40 Google Search Updates: 3 takeaways (Panda 3.3, Link Evaluation & Improved Local Search Rankings)

Thursday, March 01, 2012

As part of Google’s new monthly series on algorithm changes, Google announced earlier this week 40 search updates that are happening or have happened in the month of February. Not to discount the 37 updates that relate to sitelinks, related searches and indexing others, but the following three are the standouts marketers should be particularly aware of:

1. (#36) Panda update. “This launch refreshes data in the Panda system, making it more accurate and more sensitive to recent changes on the web.”

If we’re keeping track, this is a Panda 3.3 update but as a data refresh only and it’s not entirely clear what this means. We can expect this update to be Google’s way of continuing to optimize the Panda algorithm and updating any websites that should or should not have been affected by Panda. Either way, like previous data refreshes, this latest Panda update may not be related to any changes to ranking signals, new or old.

2. (#37) Link evaluation. “We often use characteristics of links to help us figure out the topic of a linked page. We have changed the way in which we evaluate links; in particular, we are turning off a method of link analysis that we used for several years.
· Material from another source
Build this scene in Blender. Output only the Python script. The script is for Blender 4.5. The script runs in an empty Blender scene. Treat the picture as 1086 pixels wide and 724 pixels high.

We often rearchitect or turn off parts of our scoring in order to keep our system maintainable, clean and understandable.”
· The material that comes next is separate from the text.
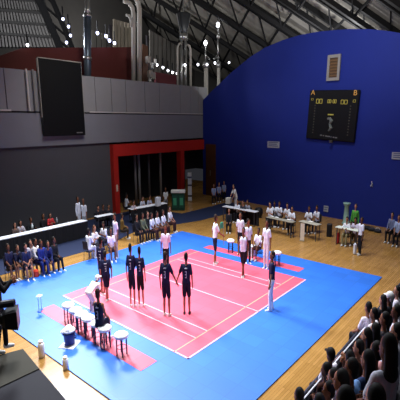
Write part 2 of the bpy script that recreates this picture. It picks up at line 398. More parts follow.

Again, it’s unclear what this really means and impossible to tell but worth noting even if Google won’t expand further. Online speculation (SEO conspiracy theorists) will be rampant but without testing (if even possible) to understand what link evaluation signal has been turned off that was previously used for years, we could just be spinning our wheels.

Speculated signal considerations:

      • HTML weighted signals like font size, italics, bold, etc
      • Root domains linking – less weight
      • Age of links – depreciation, especially if the number of broken links mucks up data
      • Surronding text around a link
      • Link position on a page: contextual vs footer vs navigation links and so on
      • PageRank – devaluating higher PR sites that manipulate link sculpting (violation against Google’s TOS)
      • Anchor text
      •  and so on…

A notable part of the statement on link evaluation is “…in order to keep our system maintainable, clean and understandable.”  This could potentially indicate the low relevant link signal is in conflict with another Panda algorithmic signal and this was a quick fix to rectify that conflict.
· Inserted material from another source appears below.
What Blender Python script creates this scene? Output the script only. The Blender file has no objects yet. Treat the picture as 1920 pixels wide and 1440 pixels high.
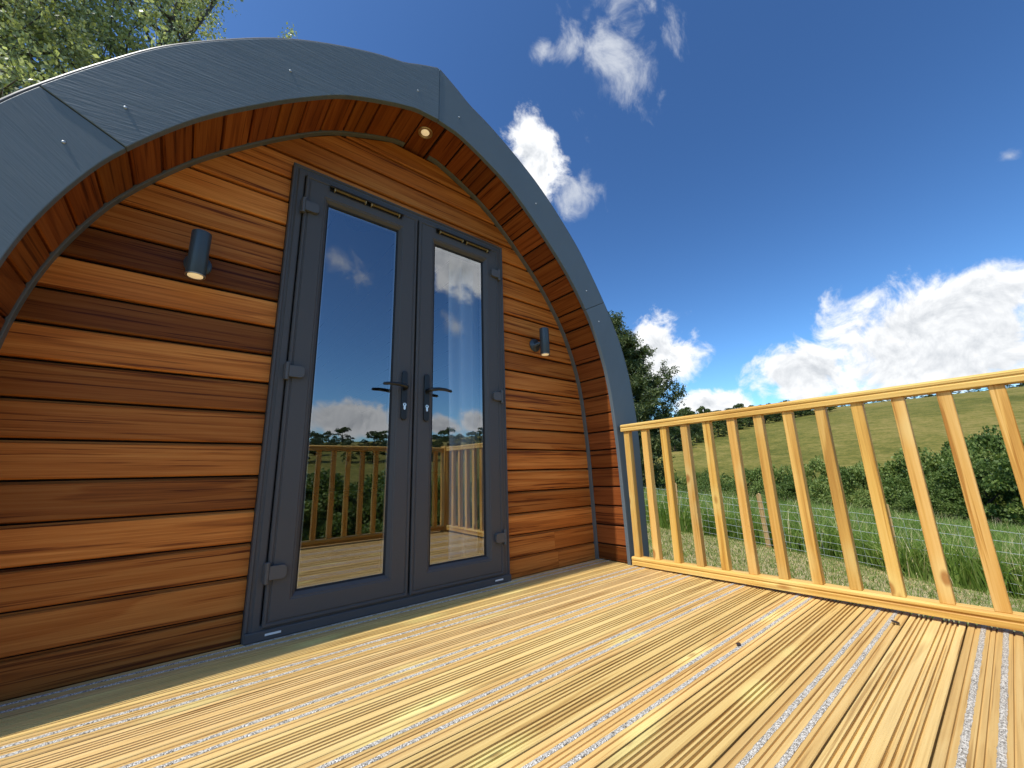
import bpy, math, random
import numpy as np
from mathutils import Vector, Matrix

# ------------------------------------------------------------------ camera, sky, sun, exposure
SC = bpy.context.scene
COL = SC.collection
cam_d = bpy.data.cameras.new('camera')
cam = bpy.data.objects.new('camera', cam_d)
COL.objects.link(cam)
cam.location = (-0.83774, -1.82646, 0.56103)
cam.rotation_euler = (1.793769, 0.028192, -0.679356)
cam_d.sensor_width = 36
cam_d.lens = 13.9543
cam_d.clip_start = 0.02
cam_d.clip_end = 5000
SC.camera = cam

SUN_DIR = Vector((-0.512, -0.040, 0.858)).normalized()      # towards the sun
SUN_EL = math.asin(SUN_DIR.z)
SUN_ROT = math.atan2(SUN_DIR.x, SUN_DIR.y) % (2 * math.pi)
SKY_STRENGTH = 0.15
SKY_GAMMA = 1.6
SKY_GAIN = 12.2
SKY_TINT = (0.93, 1.07, 0.99)
SUN_STRENGTH = 2.4
EXPOSURE = 0.88

CLOUDS = [
    ('big', (0.9776, 0.0525, 0.204), (0.381, -5.784, -0.338), (-1.582, -0.788, 7.786)),
    ('big', (0.9538, 0.2379, 0.1835), (2.041, -10.226, 2.652), (-2.738, 1.069, 12.843)),
    ('big', (0.9666, -0.0129, 0.256), (0.535, -12.033, -2.629), (-4.248, -2.216, 15.925)),
    ('big', (0.8387, 0.4761, 0.2645), (4.525, -6.574, -2.515), (-0.962, -3.89, 10.052)),
    ('big', (0.9038, 0.4049, 0.1383), (4.539, -9.761, -1.083), (-1.762, -4.039, 23.341)),
    ('big', (0.5159, 0.5343, 0.6696), (8.042, 0.745, -6.791), (7.4, -12.535, 4.301)),
    ('wisp', (0.6082, 0.5112, 0.6072), (10.6, -10.6, -1.67), (-7.6, -8.3, 14.6)),
    ('wisp', (0.539, 0.3144, 0.7814), (7.9, -5.9, -3.1), (-3.5, -7.1, 5.3)),
    ('wisp', (0.4838, 0.3771, 0.7898), (24.0, -22.4, -4.0), (-12.3, -12.4, 13.4)),
    ('wisp', (0.4437, 0.4158, 0.7939), (40.845, -35.58, -4.194), (-26.203, -29.703, 30.199)),
    ('wisp', (0.8958, -0.0813, 0.437), (-9.0, -48.0, 9.3), (-27.0, 9.2, 57.0)),
    ('big', (0.2797, -0.9504, 0.1358), (7.985, 2.27, -0.558), (-0.341, 2.628, 19.086)),
    ('big', (0.1461, -0.9827, 0.1139), (10.418, 1.469, -0.686), (-0.647, 2.411, 21.629)),
    ('big', (0.4843, -0.8668, 0.1187), (13.321, 7.244, -1.449), (0.304, 4.869, 34.318)),
    ('big', (0.5506, -0.8244, 0.1308), (15.651, 10.149, -1.919), (0.19, 4.84, 29.692)),
    ('big', (0.4603, -0.7415, 0.4881), (7.596, 2.398, -3.52), (2.773, 8.389, 10.129)),
    ('wisp', (0.2182, -0.854, 0.4723), (14.448, 0.894, -5.058), (7.802, 14.588, 22.773)),
    ('wisp', (0.4806, -0.7989, 0.3616), (21.514, 7.717, -11.542), (9.92, 19.954, 30.9)),
]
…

3. (#40) Improved local results. “We launched a new system to find results from a user’s city more reliably. Now we’re better able to detect when both queries and documents are local to the user.”

Looks like traditional algorithmic ranking factors are playing an even bigger role in improving local search results. This is great news if you’re already investing in local search (which is an absolute must) but bad if you’re behind the eight ball.

After 11 updates, Panda is here to stay, but most importantly, being aware of Google’s changes can only help us and our clients.